3D scene scripts:
————————
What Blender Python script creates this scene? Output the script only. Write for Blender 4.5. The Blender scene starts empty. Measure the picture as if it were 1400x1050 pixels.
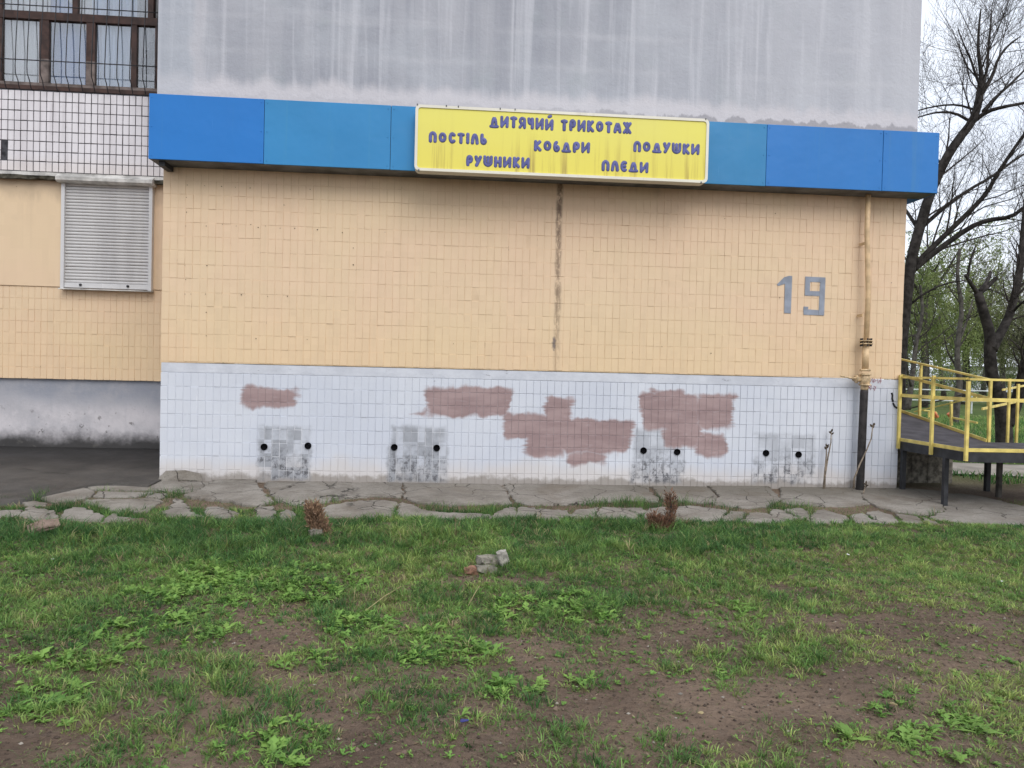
import bpy, math, random
import numpy as np
from mathutils import Vector, Matrix

# ------------------------------------------------------------------ camera, sky, sun, exposure
SC = bpy.context.scene
COL = SC.collection
F, CX, CY = 1030.0, 700.0, 525.0                 # focal length in pixels of the 1400x1050 photograph
CAMP = np.array([0.0, -8.2, 1.258])
def cam_axes(yaw, pitch, roll):
    y, p, r = map(math.radians, (yaw, pitch, roll))
    fwd = np.array([math.sin(y)*math.cos(p), math.cos(y)*math.cos(p), math.sin(p)])
    rt = np.array([math.cos(y), -math.sin(y), 0.0]); up = np.cross(rt, fwd)
    return math.cos(r)*rt+math.sin(r)*up, -math.sin(r)*rt+math.cos(r)*up, fwd
RT, UP, FW = cam_axes(4.36, -1.15, 1.38)
cam = bpy.data.cameras.new('camera'); camo = bpy.data.objects.new('camera', cam); COL.objects.link(camo)
cam.sensor_fit = 'HORIZONTAL'; cam.sensor_width = 36; cam.lens = F/1400*36; cam.clip_start = .05; cam.clip_end = 2000
m = Matrix.Identity(4)
for i in range(3):
    m[i][0], m[i][1], m[i][2], m[i][3] = RT[i], UP[i], -FW[i], CAMP[i]
camo.matrix_world = m; SC.camera = camo

SUN_EL, SUN_AZ = 42.0, 164.0                     # azimuth clockwise from +Y; the sun stands behind the camera, veiled by cloud
w = bpy.data.worlds.new('World'); SC.world = w; w.use_nodes = True
nt = w.node_tree; nt.nodes.clear()
sky = nt.nodes.new('ShaderNodeTexSky'); sky.sky_type = 'NISHITA'; sky.sun_disc = False
sky.sun_elevation = math.radians(SUN_EL); sky.sun_rotation = math.radians(SUN_AZ); sky.air_density = 1.0; sky.dust_density = 3.0
tc = nt.nodes.new('ShaderNodeTexCoord'); nz = nt.nodes.new('ShaderNodeTexNoise')
nz.inputs['Scale'].default_value = 2.2; nz.inputs['Detail'].default_value = 6; nz.inputs['Roughness'].default_value = .55
mp = nt.nodes.new('ShaderNodeMapping'); mp.inputs['Scale'].default_value = (1, 1, 2.5)
nt.links.new(tc.outputs['Generated'], mp.inputs['Vector']); nt.links.new(mp.outputs[0], nz.inputs['Vector'])
cr = nt.nodes.new('ShaderNodeValToRGB')
cr.color_ramp.elements[0].position = .3; cr.color_ramp.elements[0].color = (8.3, 8.9, 10.0, 1)
cr.color_ramp.elements[1].position = .72; cr.color_ramp.elements[1].color = (10.6, 11.0, 11.7, 1)
nt.links.new(nz.outputs['Fac'], cr.inputs['Fac'])
mx = nt.nodes.new('ShaderNodeMix'); mx.data_type = 'RGBA'; mx.inputs[0].default_value = .88   # closed cloud cover over the clear sky
nt.links.new(sky.outputs[0], mx.inputs[6]); nt.links.new(cr.outputs[0], mx.inputs[7])
bg = nt.nodes.new('ShaderNodeBackground'); bg.inputs['Strength'].default_value = .130
out = nt.nodes.new('ShaderNodeOutputWorld')
nt.links.new(mx.outputs[2], bg.inputs['Color']); nt.links.new(bg.outputs[0], out.inputs[0])
sl = bpy.data.lights.new('sun', 'SUN'); sl.energy = 1.5; sl.angle = math.radians(35); sl.color = (1, .965, .91)
so = bpy.data.objects.new('sun', sl); COL.objects.link(so)
sd = Vector((math.sin(math.radians(SUN_AZ))*math.cos(math.radians(SUN_EL)), math.cos(math.radians(SUN_AZ))*math.cos(math.radians(SUN_EL)), math.sin(math.radians(SUN_EL))))
so.rotation_euler = sd.to_track_quat('Z', 'Y').to_euler(); so.location = sd*30
vs = SC.view_settings; vs.view_transform = 'Standard'; vs.look = 'None'; vs.exposure = 0.0; vs.gamma = 1; vs.use_curve_mapping = False
SC.render.engine = 'CYCLES'; SC.cycles.max_bounces = 6; SC.cycles.transparent_max_bounces = 12

# ------------------------------------------------------------------ geometry of the survey: photo pixel -> point of the place
def ray(px, py): return RT*(px-CX)/F - UP*(py-CY)/F + FW
def onY(px, py, Y=0.0):
    d = ray(px, py); return CAMP + d*((Y-CAMP[1])/d[1])
SLOPE = .045
def onG(px, py, dz=0.0):                          # on the ground that falls gently away from the wall
    d = ray(px, py); t = (SLOPE*CAMP[1]+dz-CAMP[2])/(d[2]-SLOPE*d[1]); p = CAMP+d*t
    if p[1] > 0: p = CAMP + d*((dz-CAMP[2])/d[2])
    return p
def toPx(P):
    v = np.asarray(P)-CAMP; z = np.maximum(v@FW, 1e-3)
    return CX+F*(v@RT)/z, CY-F*(v@UP)/z
rng = np.random.default_rng(7); random.seed(7)

# ------------------------------------------------------------------ mesh helpers
class MB:
    def __init__(s): s.v = []; s.f = []; s.n = 0
    def add(s, v, f):
        v = [tuple(map(float, p)) for p in v]
        s.v += v; s.f += [tuple(i+s.n for i in q) for q in f]; s.n += len(v)
    def box(s, a, b):
        x0, y0, z0 = a; x1, y1, z1 = b
        s.add([(x0,y0,z0),(x1,y0,z0),(x1,y1,z0),(x0,y1,z0),(x0,y0,z1),(x1,y0,z1),(x1,y1,z1),(x0,y1,z1)],
              [(0,3,2,1),(4,5,6,7),(0,1,5,4),(1,2,6,5),(2,3,7,6),(3,0,4,7)])
    def beam(s, p, q, wx, wz, up=(0,0,1)):        # rectangular bar from p to q
        p, q = Vector(p), Vector(q); d = (q-p).normalized(); u = Vector(up)
        if abs(d.dot(u)) > .98: u = Vector((0,1,0))
        sx = d.cross(u).normalized(); sz = sx.cross(d).normalized()
        c = [(-1,-1),(1,-1),(1,1),(-1,1)]
        v = [e+sx*(a*wx/2)+sz*(b*wz/2) for e in (p, q) for a, b in c]
        s.add(v, [(3,2,1,0),(4,5,6,7),(0,1,5,4),(1,2,6,5),(2,3,7,6),(3,0,4,7)])
    def tube(s, pts, rad, n=8, caps=True, flat=None):
        pts = [Vector(p) for p in pts]
        if not hasattr(rad, '__len__'): rad = [rad]*len(pts)
        prev = None; V = []; Fc = []
        for i, p in enumerate(pts):
            t = (pts[min(i+1, len(pts)-1)]-pts[max(i-1, 0)]).normalized()
            if prev is None:
                a = Vector((0,0,1)) if abs(t.z) < .9 else Vector((1,0,0)); u = t.cross(a).normalized()
            else:
                u = (prev-t*prev.dot(t))
                u = u.normalized() if u.length > 1e-6 else t.orthogonal().normalized()
            prev = u; v2 = t.cross(u)
            for k in range(n):
                an = 2*math.pi*k/n; V.append(p+(u*math.cos(an)+v2*math.sin(an))*rad[i])
        for i in range(len(pts)-1):
            for k in range(n):
                a = i*n+k; b = i*n+(k+1) % n; Fc.append((a, b, b+n, a+n))
        if caps:
            Fc.append(tuple(range(n-1, -1, -1))); e = (len(pts)-1)*n; Fc.append(tuple(e+k for k in range(n)))
        s.add(V, Fc)
    def lathe(s, prof, n=16, c=(0,0,0), axis='Z'):  # prof: (radius, height)
        V = []
        for r, h in prof:
            for k in range(n):
                a = 2*math.pi*k/n; q = (r*math.cos(a), r*math.sin(a), h)
                if axis == 'Y': q = (q[0], q[2], q[1])
                if axis == 'X': q = (q[2], q[0], q[1])
                V.append((q[0]+c[0], q[1]+c[1], q[2]+c[2]))
        Fc = [(i*n+k, i*n+(k+1) % n, (i+1)*n+(k+1) % n, (i+1)*n+k) for i in range(len(prof)-1) for k in range(n)]
        Fc.append(tuple(range(n-1, -1, -1))); e = (len(prof)-1)*n; Fc.append(tuple(e+k for k in range(n)))
        if axis == 'Y': Fc = [tuple(reversed(q)) for q in Fc]
        s.add(V, Fc)
    def mesh(s, name, mat=None, smooth=False):
        me = bpy.data.meshes.new(name); me.from_pydata(s.v, [], s.f)
        if mat: me.materials.append(mat)
        if smooth: me.polygons.foreach_set('use_smooth', [True]*len(me.polygons))
        me.update(); return me
    def build(s, name, mat=None, parent=None, smooth=False):
        return link(name, s.mesh(name, mat, smooth), parent)
def link(name, data, parent=None):
    o = bpy.data.objects.new(name, data); COL.objects.link(o)
    if parent: o.parent = parent
    return o
def tag(o, label=None, cat=None, group=None, kind=None):
    for k, v in (('label', label), ('category', cat), ('group', group), ('kind', kind)):
        if v: o[k] = v
    return o
def empty(name, label=None, cat=None, group=None, kind=None, loc=(0,0,0)):
    o = link(name, None); o.location = loc; o.empty_display_size = .1
    return tag(o, label, cat, group, kind)
def sweepbox(name, a, b, mat, parent=None):
    mb = MB(); mb.box(a, b); return mb.build(name, mat, parent)
def bevel(o, wd=.004, seg=2):
    md = o.modifiers.new('bevel', 'BEVEL'); md.width = wd; md.segments = seg; md.limit_method = 'ANGLE'; return o
def npmesh(name, V, quads=None, tris=None, mat=None, tint=None, smooth=False):
    me = bpy.data.meshes.new(name); nq = 0 if quads is None else len(quads); ntz = 0 if tris is None else len(tris)
    me.vertices.add(len(V)); me.vertices.foreach_set('co', np.asarray(V, np.float32).ravel())
    li = []; 
    if nq: li.append(np.asarray(quads, np.int32).ravel())
    if ntz: li.append(np.asarray(tris, np.int32).ravel())
    li = np.concatenate(li); me.loops.add(len(li)); me.loops.foreach_set('vertex_index', li)
    ls = np.concatenate([np.arange(nq)*4, nq*4+np.arange(ntz)*3]).astype(np.int32)
    me.polygons.add(nq+ntz); me.polygons.foreach_set('loop_start', ls)
    me.polygons.foreach_set('use_smooth', np.full(nq+ntz, smooth, bool))
    me.update(calc_edges=True)
    if tint is not None:
        at = me.color_attributes.new('tint', 'FLOAT_COLOR', 'POINT')
        at.data.foreach_set('color', np.concatenate([tint, np.ones((len(V), 1))], 1).astype(np.float32).ravel())
    if mat: me.materials.append(mat)
    return me

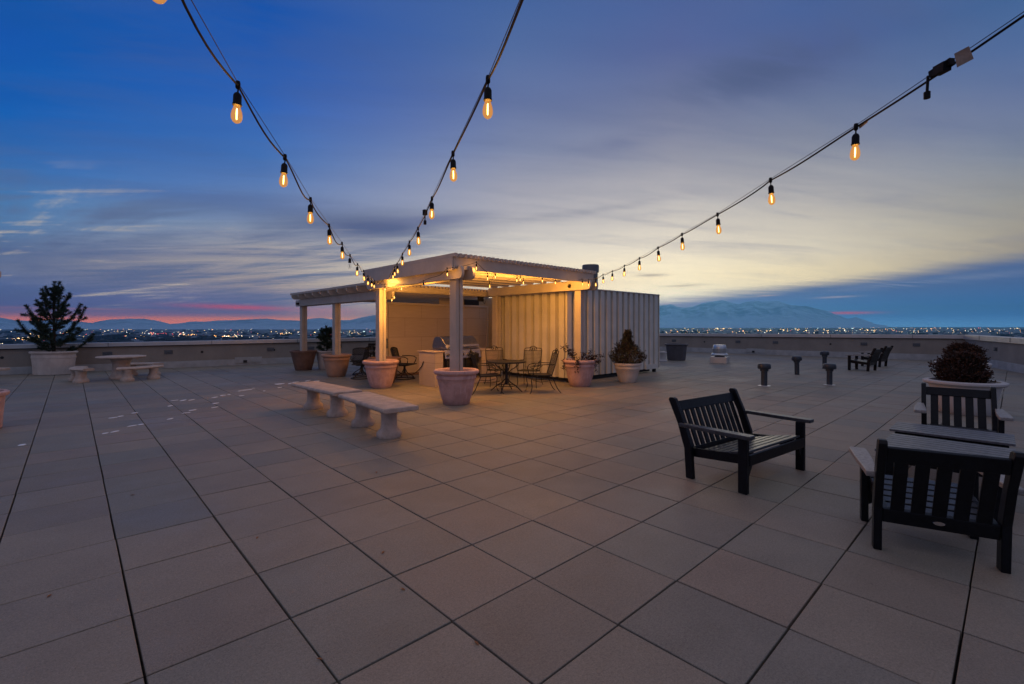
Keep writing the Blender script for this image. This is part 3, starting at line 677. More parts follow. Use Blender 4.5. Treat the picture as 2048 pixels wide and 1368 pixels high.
def screen():
    t = thing('equipment_screen', 'tall ribbed cream metal screen enclosing roof equipment beside the pergola', 'screen', (0, 0, 0))
    b = MB(); ribs(b, SX1-SX0, .13, 2.59)
    o = b.build('front_panel', M['screen'], t, loc=(SX0, SY0, 0))
    b = MB(); ribs(b, SY1-SY0, .13, 2.59)
    o = b.build('side_panel', M['screen'], t, loc=(SX0, SY1, 0), rz=R(-90))
    b = MB(); ribs(b, 6.0, .13, 2.59); b.build('end_panel', M['screen'], t, loc=(SX1-.03, SY0+.05, 0), rz=R(90))
    b = MB(); b.box((SX0+SX1)/2, SY0+.05, 2.60, SX1-SX0+.02, .14, .03); b.box(SX0+.05, (SY0+SY1)/2, 2.601, .14, SY1-SY0, .03); b.box(SX1-.06, SY0+3, 2.602, .14, 6.0, .03); b.build('top_trim', M['screen'], t, bevel=.003)
    for cx_ in (SX0+.05, SX1-.11): MB().box(cx_, SY0+.05, 1.36, .07, .07, 2.46).build('corner_trim', M['screen'], t, bevel=.003)
    b = MB(); b.box(14.1, SY0-.016, .20, .75, .03, .16); b.build('foot_plate', M['screen'], t)
    for x in (9.95, 12.3, 14.42): 
        b = MB(); b.box(x, SY0+.09, .07, .09, .09, .15); b.build('leg', M['dark'], t)
    b = MB(); b.box(12.1, SY0+.22, .085, 4.3, .12, .11); b.box(SX0+.2, 9.8, .085, .12, 2.5, .11); b.box(11.6, SY0+.1, .04, 2.2, .06, .04); b.build('base_rail', M['dark'], t)
    f = thing('exhaust_flue', 'round grey exhaust flue with flat cap rising behind the ribbed screen', 'flue', (12.42, 9.5, 0))
    MB().lathe([(0, 0), (.235, 0), (.235, 3.36)], 36).build('pipe', M['cap'], f, smooth=True)
    MB().lathe([(.235, 3.30), (.27, 3.30), (.275, 3.50), (.26, 3.54), (0, 3.56)], 36).build('cap', M['cap'], f, smooth=True)
    b = MB(); b.box(12.6, 9.9, .65, 2.6, 1.8, 1.3); 
    b.box(12.6, 9.9, 1.34, 2.4, 1.6, .08); tag(b.build('rooftop_unit', M['cap'], None, bevel=.02), 'grey equipment cabinet hidden inside the ribbed screen', 'machine')
screen()

# ------------------------------------------------------------------ pots
def soil(t, r, z, sx=1, sy=1):
    MB().lathe([(0, z+.01), (r*.5, z+.015), (r, z)], 28, sx, sy).build('soil', M['soil'], t, smooth=True)
def urn(label, loc, m, k=1.0, group='round pots that hold the pergola posts'):
    t = thing('planter_pot', label, 'planter', loc, rnd.uniform(0, 6), group)
    MB().lathe([(0, .0), (.24*k, 0), (.262*k, .02), (.30*k, .14), (.335*k, .28), (.362*k, .42), (.38*k, .50), (.395*k, .515), (.395*k, .56), (.388*k, .575), (.398*k, .60), (.36*k, .60), (.34*k, .46)], 48).build('body', m, t, smooth=True)
    MB().lathe([(.39*k, .588), (.425*k, .598), (.448*k, .622), (.452*k, .650), (.44*k, .675), (.415*k, .685), (.385*k, .680), (.36*k, .655), (.352*k, .60), (.345*k, .5)], 48).build('rim', m, t, smooth=True)
    soil(t, .345*k, .52); return t
urn('pinkish urn pot under the nearest pergola post, right of the stone benches', (5.60, 7.60, 0), M['pink'])
urn('pinkish urn pot under the second pergola post behind the stone benches', (5.70, 10.92, 0), M['pink'])
urn('pinkish urn pot against the ribbed screen holding a withered climber', (9.57, 7.66, 0), M['pink'])
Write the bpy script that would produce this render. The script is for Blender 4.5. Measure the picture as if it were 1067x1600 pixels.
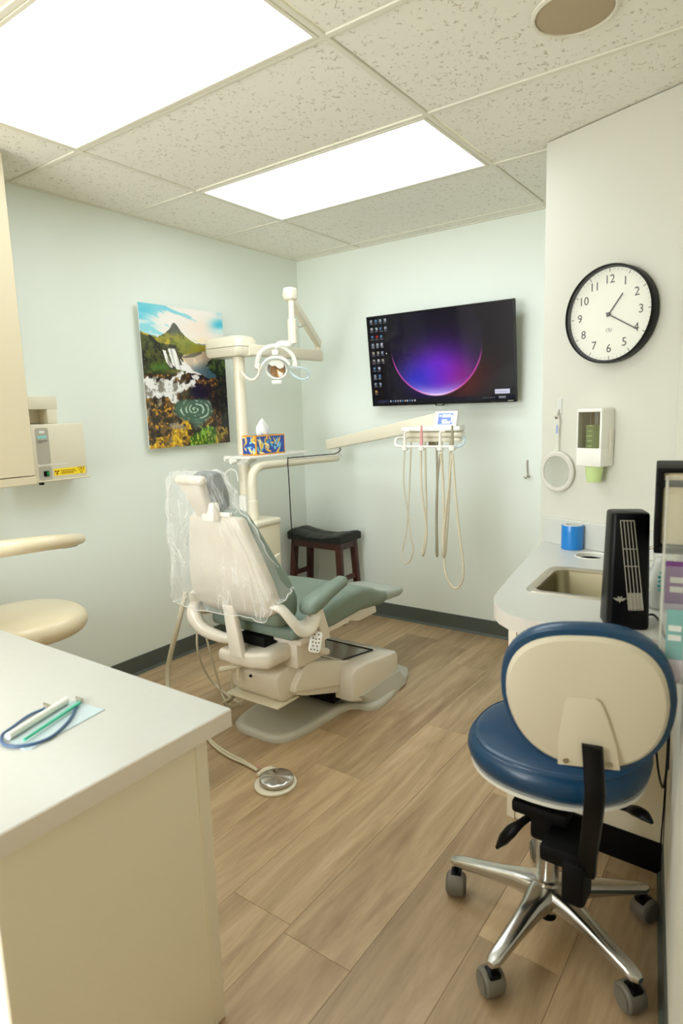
import bpy, bmesh, math, random
import numpy as np
from mathutils import Vector, Matrix
from mathutils.geometry import tessellate_polygon

for o in list(bpy.data.objects): bpy.data.objects.remove(o)
random.seed(7); rng = np.random.default_rng(7)
SC = bpy.context.scene; COL = SC.collection
PI = math.pi
# ------------------------------------------------------------------ camera
F = 986.949
CAM = Vector((2.9071, -3.5908, 1.4005))
def _rot(p, y, r):
    R0 = Matrix(((1,0,0),(0,0,-1),(0,1,0)))
    Ry = Matrix(((math.cos(y),-math.sin(y),0),(math.sin(y),math.cos(y),0),(0,0,1)))
    Rp = Matrix(((1,0,0),(0,math.cos(p),-math.sin(p)),(0,math.sin(p),math.cos(p))))
    Rr = Matrix(((math.cos(r),-math.sin(r),0),(math.sin(r),math.cos(r),0),(0,0,1)))
    return Rr @ Rp @ R0 @ Ry.transposed()
RC = _rot(.154340902, .624694817, -.0316500962)
cd = bpy.data.cameras.new('camera'); cam = bpy.data.objects.new('camera', cd); COL.objects.link(cam)
cd.sensor_fit = 'VERTICAL'; cd.sensor_height = 36; cd.lens = F/1600*36; cd.clip_start = .01
mw = Matrix.Identity(4)
for i in range(3):
    mw[i][0] = RC[0][i]; mw[i][1] = -RC[1][i]; mw[i][2] = -RC[2][i]; mw[i][3] = CAM[i]
cam.matrix_world = mw
cd.dof.use_dof = True; cd.dof.focus_distance = 3.0; cd.dof.aperture_fstop = 3.5
SC.camera = cam
def ray(u, v):
    d = Vector(((u-533.5)/F, (v-800)/F, 1)); return RC.transposed() @ d
def P(u, v, ax, val):                         # pixel seen on a real plane x / y / z = val
    d = ray(u, v); t = (val-CAM[ax])/d[ax]; return CAM + d*t
# ------------------------------------------------------------------ light
SC.view_settings.view_transform = 'Standard'; SC.view_settings.look = 'None'
SC.view_settings.gamma = 1.0; SC.view_settings.use_curve_mapping = False
EXPO = 1.27
SC.view_settings.exposure = EXPO
PANEL = 2.6; REAR_FILL = 5.3
SC.cycles.max_bounces = 14; SC.cycles.diffuse_bounces = 10; SC.cycles.transparent_max_bounces = 16
w = bpy.data.worlds.new('world'); SC.world = w; w.use_nodes = True
w.node_tree.nodes['Background'].inputs[0].default_value = (.9, .95, 1, 1)
w.node_tree.nodes['Background'].inputs[1].default_value = .2
H = 2.4534
# fill lamp added out of view behind the camera to brighten the room
wl = bpy.data.lights.new('rear_fill_light', 'AREA'); wl.shape = 'RECTANGLE'; wl.size = 2.0; wl.size_y = 1.5
wl.energy = REAR_FILL*PI*3.0; wl.color = (.935, .978, 1)
wlo = bpy.data.objects.new('rear_fill_light', wl); COL.objects.link(wlo); wlo.location = (1.2, -5.36, 1.45); wlo.rotation_euler = (PI/2, 0, 0)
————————
* Short exercise *
Reproduce exactly the lines above starting at the line containing "Write the bpy" and ending at the line containing "from mathutils.geometry import", including both, but not the pictures.

* Output for this exercise *
Write the bpy script that would produce this render. The script is for Blender 4.5. Measure the picture as if it were 1067x1600 pixels.
import bpy, bmesh, math, random
import numpy as np
from mathutils import Vector, Matrix
from mathutils.geometry import tessellate_polygon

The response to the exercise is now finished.